Penedo, velha capital do Baixo São Francisco e antigo empório do interior alagoano, está cedendo muito terreno a Propriá, sendo fato sintomático que o mercado varejista penedense muito se abastece hoje na próspera cidade sergipana, dotada de inúmeros estabelecimentos comerciais, públicos e bancários, além de belos conjuntos residenciais.

Aproximando-se o rio da foz, as ilhas aumentam de tamanho e número, e a areia invade a grosso, os canais de navegação.

Em Piaçabuçu ele sobre uma ligeira contração na sua já enorme largura, e aí termina o curso fluvial das barcas de cabotagem.

Aspecto típico de uma feira de cerâmica na Zona do São Francisco (Penedo)

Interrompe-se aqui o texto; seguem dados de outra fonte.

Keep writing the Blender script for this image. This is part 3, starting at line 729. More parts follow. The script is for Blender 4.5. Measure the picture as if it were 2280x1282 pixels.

Deixa então, o São Francisco, de ser um meio de gravitação da Região. Avançam, entretanto, pelo Pontal da Barra, para Maceió ou Recife, Aracaju ou Salvador os pesados barcos de grandes velas, abarrotados de carga, produtos vários da economia local: tecidos, cerâmica, cestas, peixes secos, etc., prolongando mar afora a rota comercial iniciada na velha e ladeirosa Marechal Floriano.

 

Um porto de canoa usado no transporte de carga no Baixo São Francisco.


***

Transcrito da revista Lavoura e Criação, Recife, PE, Ano I, Nºs 3 e 4, Vol II, Setembro/Outubro de 1946. Trata-se de relado de viagem realizada pelo meteorologista Eudes de Carvalho, do Serviço de Meteorologia do Recife, em março de 1946 em objeto de serviço.[iii]



[i]


Eudes Patrício de Carvalho, Engenheiro Agrônomo e Meteorologista. Foi Chefe do Observatório Meteorológico de Olinda. Foi Diretor Técnico da Federação das Associações Rurais do Estado da Paraíba. Nasceu em Areia-PB, a 27 de dezembro de 1914. Filho do Major José Patrício de Carvalho (farmacêutico) e de Maria de Almeida Carvalho. Avós paternos Flávio Pinto de Carvalho e Domitila Patrício de Carvalho. Avós maternos: Francisco Galdino de Almeida e Rosa Amélia de Almeida. Casou-se, em 1940, com Creusa Moreira da Costa (Creusa Moreira de Carvalho, após o casamento).

[ii] Em 17 de outubro de 1939, o município de Piranhas passou a se chamar Marechal Floriano, pelo decreto-lei federal nº 1686, voltando à antiga denominação (Piranhas) em 17 de setembro de 1949, pela lei nº 1473.

[iii] DIÁRIO DE PERNAMBUCO, 21 de março de 1946, p. 5.